I am reading "A Course in Metric Geometry" (Burago, Burago, and Ivanov). The authors define arc lengths of continuous curves in metric spaces in the same way it is defined here https://en.wikipedia.org/wiki/Curve#Length_of_a_curve. They then say that the arc length function on a metric space $(X,d)$ satisfies lower semi-continuity on the space of continuous paths into $(X,d)$ (when equipped with the pointwise convergence topology). More specifically (with $L$ being the function that assigns continuous paths their arc lengths):
This means that if a sequence of rectifiable paths $\gamma_i$ (with the same domain) is such that $\gamma_i(t)$ converges to $\gamma(t)$ (as $i\rightarrow \infty$, for every $t$ in the domain), then $\lim\inf L(\gamma_i)\geq L(\gamma)$
This seems true to me, but the proof the authors give does not look right to me somehow. They say:
Let paths $\gamma_i$ converge pointwise to $\gamma$. Take $\epsilon>0$ and fix a partition $Y$ for $\gamma$ such that $L(\gamma)-\Sigma(Y)<\epsilon$. Now consider the sums $\Sigma_j(Y)$ for paths $\gamma_j$ corresponding to the same partition $Y$. Choose $j$ to be so large that the inequality $d(\gamma_j(y_i),\gamma(y_i))<\epsilon$ holds for all $y_i\in Y$. Then $$L(\gamma)\leq \Sigma(Y)+\epsilon\leq \Sigma_j(Y)+\epsilon+(N+1)\epsilon\leq L(\gamma_j)+(N+2)\epsilon$$ Since $\epsilon$ is arbitrary, this implies [the desired result].
To clarify, $Y$ is a partition of the interval serving as codomains for $\gamma$ (like say $[0,1]$) with points $=y_1,y_2,\dots,y_m$ (I have introduced the variable $m$ myself). $\Sigma(Y)$ denotes the arc length approximation $\sum_{i=1}^{m-1} d(\gamma(y_i),\gamma(y_{i+1}))$ ($\Sigma_j(Y)$ is the same sort of approximation, but replacing $\gamma$ with the sequence function $\gamma_j$).
The authors do not explain what $N$ is, but I think $N$ is supposed to be what I have called $m$ (the number of points in $Y$)?
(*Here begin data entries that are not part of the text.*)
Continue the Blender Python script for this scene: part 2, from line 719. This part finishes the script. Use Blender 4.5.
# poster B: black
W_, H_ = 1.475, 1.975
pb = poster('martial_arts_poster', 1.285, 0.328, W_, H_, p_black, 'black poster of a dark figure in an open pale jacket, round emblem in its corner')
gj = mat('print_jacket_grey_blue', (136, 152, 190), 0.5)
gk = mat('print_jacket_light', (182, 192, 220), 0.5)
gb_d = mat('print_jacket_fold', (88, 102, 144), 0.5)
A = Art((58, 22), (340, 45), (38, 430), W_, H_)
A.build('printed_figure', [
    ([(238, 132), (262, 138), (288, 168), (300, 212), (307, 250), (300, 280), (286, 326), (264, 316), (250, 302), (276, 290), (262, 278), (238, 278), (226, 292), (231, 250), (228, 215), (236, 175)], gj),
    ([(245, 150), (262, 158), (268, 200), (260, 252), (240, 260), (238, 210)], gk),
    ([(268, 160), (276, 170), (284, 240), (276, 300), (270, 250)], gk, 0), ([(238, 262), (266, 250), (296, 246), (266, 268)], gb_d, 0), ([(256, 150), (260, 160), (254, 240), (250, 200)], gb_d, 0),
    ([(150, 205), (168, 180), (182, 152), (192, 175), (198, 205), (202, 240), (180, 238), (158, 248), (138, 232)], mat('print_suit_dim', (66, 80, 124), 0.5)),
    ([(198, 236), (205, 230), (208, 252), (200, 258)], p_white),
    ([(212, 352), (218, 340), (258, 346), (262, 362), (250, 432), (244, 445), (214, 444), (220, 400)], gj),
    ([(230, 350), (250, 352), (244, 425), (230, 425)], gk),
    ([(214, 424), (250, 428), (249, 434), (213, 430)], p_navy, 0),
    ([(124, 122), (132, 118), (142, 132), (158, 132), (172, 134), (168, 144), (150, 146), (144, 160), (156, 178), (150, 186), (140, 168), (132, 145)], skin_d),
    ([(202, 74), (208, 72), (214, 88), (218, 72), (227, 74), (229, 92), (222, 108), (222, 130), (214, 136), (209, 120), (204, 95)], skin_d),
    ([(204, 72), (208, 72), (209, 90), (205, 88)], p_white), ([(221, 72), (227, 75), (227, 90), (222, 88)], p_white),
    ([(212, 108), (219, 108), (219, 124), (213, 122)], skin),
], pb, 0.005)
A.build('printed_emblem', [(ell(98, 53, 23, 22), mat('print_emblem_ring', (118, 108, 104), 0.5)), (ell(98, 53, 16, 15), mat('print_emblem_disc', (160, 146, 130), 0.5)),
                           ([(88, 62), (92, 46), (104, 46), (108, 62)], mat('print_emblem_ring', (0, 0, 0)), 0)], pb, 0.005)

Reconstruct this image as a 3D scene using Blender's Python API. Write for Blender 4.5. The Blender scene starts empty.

But I am not sure how the authors get the inequality
$$\Sigma(Y)+\epsilon\leq \Sigma_j(Y)+\epsilon+(N+1)\epsilon$$
The closest inequality to this I could get was
$$\Sigma(Y)+\epsilon\leq \Sigma_j(Y)+\epsilon+(2N-2)\epsilon$$
basically using the fact that $$d(\gamma(y_i),\gamma(y_{i+1})\leq d(\gamma(y_i),\gamma_j(y_i))+d(\gamma_j(y_i),\gamma_j(y_{i+1})+d(\gamma_j(y_{i+1}),\gamma(y_{i+1}))$$
$$\Rightarrow d(\gamma(y_i),\gamma(y_{i+1})<d(\gamma_j(y_i),\gamma_j(y_{i+1})+2\epsilon$$ and then summing over all values of $i$ less than $N$. But this does not substantially change the argument assuming $N$ is really the number of points in $P$. The problem is as $\epsilon$ decreases, to sustain the chain of inequalities the authors use, I think $Y$ would also have to change, which would in turn mean $N$ changes, and so quantities like $(N+1)\epsilon$ or $(2N-1)\epsilon$ would be basically indeterminate and not guaranteed to vanish. In essence, I don't get how the authors can reason by saying something like "Since $\epsilon$ is arbitrary" given that $Y$ is fixed, and $Y$ is determined by $\epsilon$.
I have not been able to find any other proof of this claim or any clarification about this proof's details. Any help clarifying this proof's details or providing another proof is appreciated.